Private equity firms manoeuvre for positions in the U.S. water market

 

Since 2017, a heightened focus on water and wastewater infrastructure in the United States (U.S.) have been attracting industry outsiders, and private equity firms, such as Peoples Natural Gas, based in Pittsburgh, Pennsylvania, U.S., have been indicating an interest in expanding their roles in critical infrastructure in order to include water networks and distribution, and exploring how they can enter the industry.

 

The water industry continues evolving

As of 2017, 15 per cent of the 65,000 water and wastewater systems in the U.S. are owned and operated by players in the private sector, with those who have successfully entered the market managing to carve out positions for themselves in the vast water chain, ranging from water utility investment and ownership all the way to operations and maintenance (O&M) service.
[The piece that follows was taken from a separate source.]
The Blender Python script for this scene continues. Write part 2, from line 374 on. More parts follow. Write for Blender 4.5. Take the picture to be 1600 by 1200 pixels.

But according to Bluefield Research, those who attempt to enter the market can only do so after overcoming numerous significant challenges. A number have failed, such as the failed acquisitions a number of Japanese trading houses have gone through. But infrastructure players who have established themselves, on the other hand, have the opportunity to bring desperately-needed capital and local brand recognition that help them surmount the various regulatory and public concerns regarding the private sector in an industry traditionally considered the domain of the public sector.

 

Different strategies taken to carve out positions in the water industry

Up till now, according to Bluefield Research, have mostly subscribed to utility ownership, the strategy reflecting their broader strategies used to secure stable returns while also putting themselves in a position where they can continue to tuck-in and acquire more companies.

 

Patience

Usually, by the time public water utilities finally turn to the private sector in order to ask for investment, they are frequently under notable operational and financial strain, and need significant investment in order to bring their assets up to operational standard.

But with water utilities in the U.S. expected to spend between US$50 billion and US$70 billion per year over the coming ten years, the opportunities that outsiders will get to enter the market is set to rise. But the main challenge now, however, is that investors in infrastructure have to accept the fact that the water sector does not offer returns on investment as high as other industries, and some municipalities are in the grip of inertia.